De plus, on est un projet à dimension sociale, ce qui implique qu’on va proposer un service à des personnes qui n’y auraient pas forcément accès le reste du temps. L’idée est de casser les barrières de prix en jouant sur la solidarité financière. Et ce qu’on trouve vraiment intéressant, c’est de faire cela en mettant tout le monde sur un pied d’égalité autour de la table. On veut que, l’espace d’une demi-journée, on partage le même lieu, on fasse les mêmes tâches et qu'on soit dans le même bateau. On essaie de sortir d’une position paternaliste où on apporte une solution aux problèmes de certaines personnes, ce qui établit comme un rapport de force entre elles et nous. Nous ne souhaitons pas nous imposer à notre environnement, mais plutôt composer avec celui-ci. On essaie de garder une certaine humilité sur notre projet, et on vit un balancement permanent entre proposer notre solution et ne rien proposer de nouveau.

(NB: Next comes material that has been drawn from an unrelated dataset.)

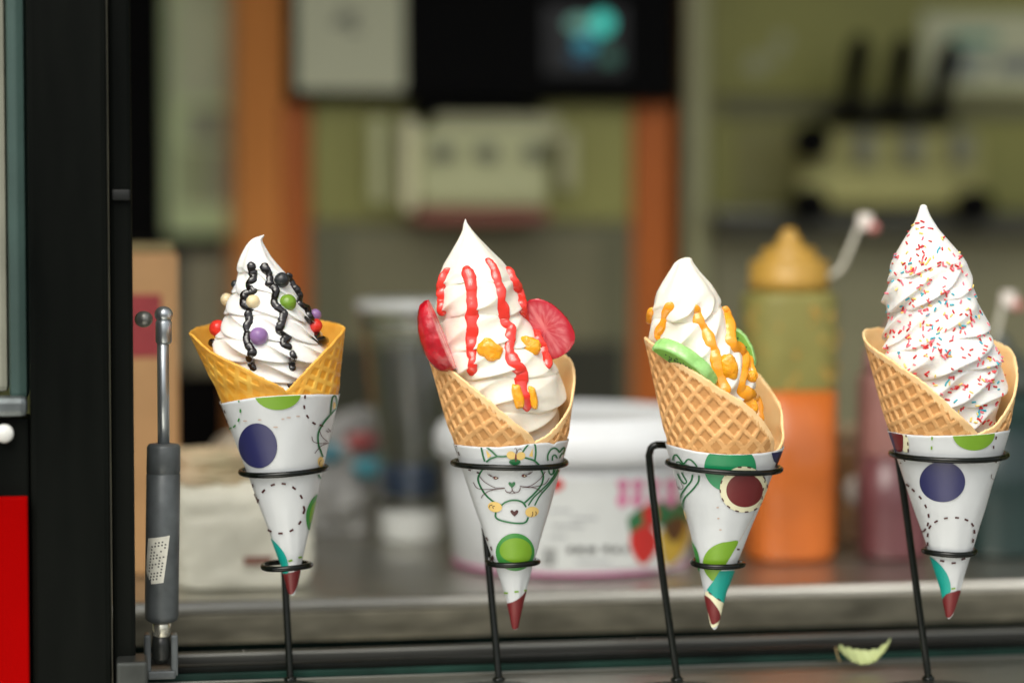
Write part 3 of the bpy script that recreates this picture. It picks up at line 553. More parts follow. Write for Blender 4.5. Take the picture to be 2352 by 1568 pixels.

Quel futur envisagez-vous pour l’ASBL ?

Premièrement, on aimerait s’ancrer dans un lieu permanent et se professionnaliser en tant que restaurant. Au niveau de l’équipe, il y a aussi l’idée de salarier l’activité car l’animation est une tâche demandeuse en énergie et en compétences. On vise également l’agrandissement du collectif afin d’avoir du monde pour réfléchir à tous les aspects du projet. On veut garder ça aussi ouvert que possible, donc plus on fait fonctionner l’intelligence collective et plus la Marmeet prendra la forme qu’on veut lui donner. On va continuer à réaliser des séances d’information sur le projet, continuer à travailler avec Kom à la maison, créer un réseau autour de notre projet et s’intégrer dans ceux déjà existants à l’échelle du quartier. Enfin, on a l’ambition de devenir un « vrai » restaurant, ce qui implique de demander des autorisations et de se professionnaliser d’autant plus.

Qu’est-ce que la Marmeet t’apporte et t’apprend ?

Au niveau personnel, le fait de cuisiner ensemble a été une révélation : cuisiner pour moi-même ne m’a jamais trop motivé et j’ai du mal à sortir de la notion de performance. Ici, il y a à la fois une perte de responsabilité et un côté très concret, car on apporte un repas afin d’aider à nourrir quelqu’un. Ça fait du bien, surtout que je n’avais jamais rien produit de mes mains au cours de ma vie antérieure. Ici, ce qu’on produit est bien reçu, est accepté immédiatement, et est apprécié. Pour résumer, la Marmeet m’apporte du bien-être et m’apprend à me défaire de cette course à la performance. J’ai aussi appris à mieux me connaître, à sortir de mes automatismes, à procéder de façon plus naturelle et donc plus agréable. J’ai appris à faire les choses parce que j’avais envie de les faire, et non plus parce que j’y étais forcé.